What to do
In the entries below, find the line containing "Write the bpy" and the line containing "COL = SC.collection". Copy those two lines and everything between them exactly, and only that.

________________

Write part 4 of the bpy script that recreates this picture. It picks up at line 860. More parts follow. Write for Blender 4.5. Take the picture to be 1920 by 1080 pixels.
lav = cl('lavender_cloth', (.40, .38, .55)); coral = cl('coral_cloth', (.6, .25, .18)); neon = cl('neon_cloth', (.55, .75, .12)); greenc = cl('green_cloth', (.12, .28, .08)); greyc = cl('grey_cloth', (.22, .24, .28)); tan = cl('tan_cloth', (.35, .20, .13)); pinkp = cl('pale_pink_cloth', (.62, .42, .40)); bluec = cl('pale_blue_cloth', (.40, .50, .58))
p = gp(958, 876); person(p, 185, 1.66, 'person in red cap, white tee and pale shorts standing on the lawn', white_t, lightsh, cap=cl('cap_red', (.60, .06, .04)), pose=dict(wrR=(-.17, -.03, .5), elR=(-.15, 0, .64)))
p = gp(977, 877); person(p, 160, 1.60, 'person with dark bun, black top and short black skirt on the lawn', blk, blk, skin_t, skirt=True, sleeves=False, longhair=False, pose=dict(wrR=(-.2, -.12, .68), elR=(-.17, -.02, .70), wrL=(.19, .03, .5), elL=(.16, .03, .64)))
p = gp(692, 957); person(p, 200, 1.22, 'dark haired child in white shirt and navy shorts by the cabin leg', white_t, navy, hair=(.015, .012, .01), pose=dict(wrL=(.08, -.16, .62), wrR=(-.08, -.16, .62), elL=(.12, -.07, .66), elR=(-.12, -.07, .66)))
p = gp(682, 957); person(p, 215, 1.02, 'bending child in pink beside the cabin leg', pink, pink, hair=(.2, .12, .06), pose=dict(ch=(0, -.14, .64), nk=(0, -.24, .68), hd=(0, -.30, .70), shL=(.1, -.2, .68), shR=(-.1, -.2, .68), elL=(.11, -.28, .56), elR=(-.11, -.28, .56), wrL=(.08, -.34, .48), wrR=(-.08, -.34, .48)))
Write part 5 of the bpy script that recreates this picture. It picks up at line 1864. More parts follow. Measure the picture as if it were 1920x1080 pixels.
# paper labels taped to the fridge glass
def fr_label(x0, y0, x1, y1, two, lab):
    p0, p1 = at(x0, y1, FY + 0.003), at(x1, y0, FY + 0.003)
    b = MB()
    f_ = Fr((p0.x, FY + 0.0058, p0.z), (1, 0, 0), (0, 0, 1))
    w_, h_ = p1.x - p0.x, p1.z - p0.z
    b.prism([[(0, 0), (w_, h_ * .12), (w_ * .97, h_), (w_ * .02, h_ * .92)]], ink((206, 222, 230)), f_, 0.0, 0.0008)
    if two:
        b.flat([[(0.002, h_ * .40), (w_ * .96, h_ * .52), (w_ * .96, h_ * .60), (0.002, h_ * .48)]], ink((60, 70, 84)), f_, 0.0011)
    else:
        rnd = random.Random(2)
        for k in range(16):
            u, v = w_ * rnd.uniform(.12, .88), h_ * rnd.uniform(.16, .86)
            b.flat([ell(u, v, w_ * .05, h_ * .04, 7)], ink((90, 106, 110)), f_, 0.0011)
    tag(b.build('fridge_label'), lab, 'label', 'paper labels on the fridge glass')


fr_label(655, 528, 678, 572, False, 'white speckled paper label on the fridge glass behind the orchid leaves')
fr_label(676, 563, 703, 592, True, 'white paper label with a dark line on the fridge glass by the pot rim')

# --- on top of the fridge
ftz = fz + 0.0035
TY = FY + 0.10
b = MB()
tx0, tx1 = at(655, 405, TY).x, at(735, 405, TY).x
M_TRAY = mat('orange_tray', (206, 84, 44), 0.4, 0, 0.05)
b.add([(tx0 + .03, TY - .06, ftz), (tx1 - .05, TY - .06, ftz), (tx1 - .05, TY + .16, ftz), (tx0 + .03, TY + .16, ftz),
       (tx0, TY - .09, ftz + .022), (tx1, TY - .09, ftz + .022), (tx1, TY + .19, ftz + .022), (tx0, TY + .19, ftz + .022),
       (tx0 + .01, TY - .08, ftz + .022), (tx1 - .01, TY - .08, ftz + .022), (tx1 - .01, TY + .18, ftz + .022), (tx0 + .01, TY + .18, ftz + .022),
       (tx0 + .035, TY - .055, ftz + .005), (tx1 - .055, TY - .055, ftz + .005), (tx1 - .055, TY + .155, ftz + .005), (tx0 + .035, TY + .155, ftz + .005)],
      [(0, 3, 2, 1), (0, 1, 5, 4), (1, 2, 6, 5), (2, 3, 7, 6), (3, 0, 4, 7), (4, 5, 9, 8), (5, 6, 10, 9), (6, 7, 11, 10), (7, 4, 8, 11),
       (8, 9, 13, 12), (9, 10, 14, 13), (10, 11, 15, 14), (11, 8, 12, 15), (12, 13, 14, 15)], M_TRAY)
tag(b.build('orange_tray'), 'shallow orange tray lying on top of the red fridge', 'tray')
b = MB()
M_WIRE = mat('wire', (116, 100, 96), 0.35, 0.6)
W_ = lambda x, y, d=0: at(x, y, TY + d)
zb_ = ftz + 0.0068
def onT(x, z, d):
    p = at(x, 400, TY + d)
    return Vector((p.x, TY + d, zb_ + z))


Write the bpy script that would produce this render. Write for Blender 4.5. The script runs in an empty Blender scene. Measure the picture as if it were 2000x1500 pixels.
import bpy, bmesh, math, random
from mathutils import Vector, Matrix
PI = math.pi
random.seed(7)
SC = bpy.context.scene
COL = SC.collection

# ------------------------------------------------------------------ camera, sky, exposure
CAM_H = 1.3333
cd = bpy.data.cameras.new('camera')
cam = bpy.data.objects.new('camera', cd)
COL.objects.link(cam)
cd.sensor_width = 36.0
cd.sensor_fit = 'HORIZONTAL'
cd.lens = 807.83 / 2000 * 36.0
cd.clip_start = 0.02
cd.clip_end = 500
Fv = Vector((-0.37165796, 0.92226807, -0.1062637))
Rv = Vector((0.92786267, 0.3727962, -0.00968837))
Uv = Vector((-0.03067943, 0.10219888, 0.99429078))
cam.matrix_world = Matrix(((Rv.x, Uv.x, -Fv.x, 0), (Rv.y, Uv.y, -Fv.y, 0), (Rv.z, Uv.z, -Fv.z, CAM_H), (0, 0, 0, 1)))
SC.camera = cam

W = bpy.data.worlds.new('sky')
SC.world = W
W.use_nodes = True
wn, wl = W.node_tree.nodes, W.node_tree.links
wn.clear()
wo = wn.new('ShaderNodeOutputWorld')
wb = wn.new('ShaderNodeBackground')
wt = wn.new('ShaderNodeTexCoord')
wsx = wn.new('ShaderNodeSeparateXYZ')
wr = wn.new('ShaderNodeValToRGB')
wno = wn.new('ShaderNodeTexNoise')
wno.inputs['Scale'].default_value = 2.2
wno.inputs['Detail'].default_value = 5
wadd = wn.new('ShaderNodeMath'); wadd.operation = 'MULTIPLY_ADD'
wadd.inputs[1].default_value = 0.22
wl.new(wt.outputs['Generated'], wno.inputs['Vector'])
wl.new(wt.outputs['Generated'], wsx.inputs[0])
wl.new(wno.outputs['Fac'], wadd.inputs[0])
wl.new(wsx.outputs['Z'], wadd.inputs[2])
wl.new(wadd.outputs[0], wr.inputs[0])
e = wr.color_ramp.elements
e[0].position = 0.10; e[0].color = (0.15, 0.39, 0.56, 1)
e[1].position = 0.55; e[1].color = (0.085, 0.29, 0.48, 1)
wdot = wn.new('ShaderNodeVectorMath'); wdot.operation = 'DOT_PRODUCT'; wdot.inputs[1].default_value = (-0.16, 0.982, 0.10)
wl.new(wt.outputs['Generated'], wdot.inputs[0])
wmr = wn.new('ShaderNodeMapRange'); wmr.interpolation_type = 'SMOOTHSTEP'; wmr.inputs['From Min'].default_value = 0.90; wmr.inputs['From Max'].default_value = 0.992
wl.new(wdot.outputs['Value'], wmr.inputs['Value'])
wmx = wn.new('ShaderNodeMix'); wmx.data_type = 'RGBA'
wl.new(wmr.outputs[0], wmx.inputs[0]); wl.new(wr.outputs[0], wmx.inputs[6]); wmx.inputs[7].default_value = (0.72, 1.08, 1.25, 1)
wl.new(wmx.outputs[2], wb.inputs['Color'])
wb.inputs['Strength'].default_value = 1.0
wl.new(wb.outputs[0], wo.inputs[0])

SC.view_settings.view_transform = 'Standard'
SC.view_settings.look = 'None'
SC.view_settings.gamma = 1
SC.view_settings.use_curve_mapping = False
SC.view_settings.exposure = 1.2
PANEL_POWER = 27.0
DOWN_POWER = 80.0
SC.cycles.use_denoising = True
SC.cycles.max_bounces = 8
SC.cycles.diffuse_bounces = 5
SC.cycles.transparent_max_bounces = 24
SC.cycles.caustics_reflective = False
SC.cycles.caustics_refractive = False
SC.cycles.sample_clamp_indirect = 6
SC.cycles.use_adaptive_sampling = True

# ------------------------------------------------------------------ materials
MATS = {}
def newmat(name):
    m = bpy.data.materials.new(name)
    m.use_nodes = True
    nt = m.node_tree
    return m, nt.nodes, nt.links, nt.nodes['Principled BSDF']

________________

Correct response
Write the bpy script that would produce this render. Write for Blender 4.5. The script runs in an empty Blender scene. Measure the picture as if it were 2000x1500 pixels.
import bpy, bmesh, math, random
from mathutils import Vector, Matrix
PI = math.pi
random.seed(7)
SC = bpy.context.scene
COL = SC.collection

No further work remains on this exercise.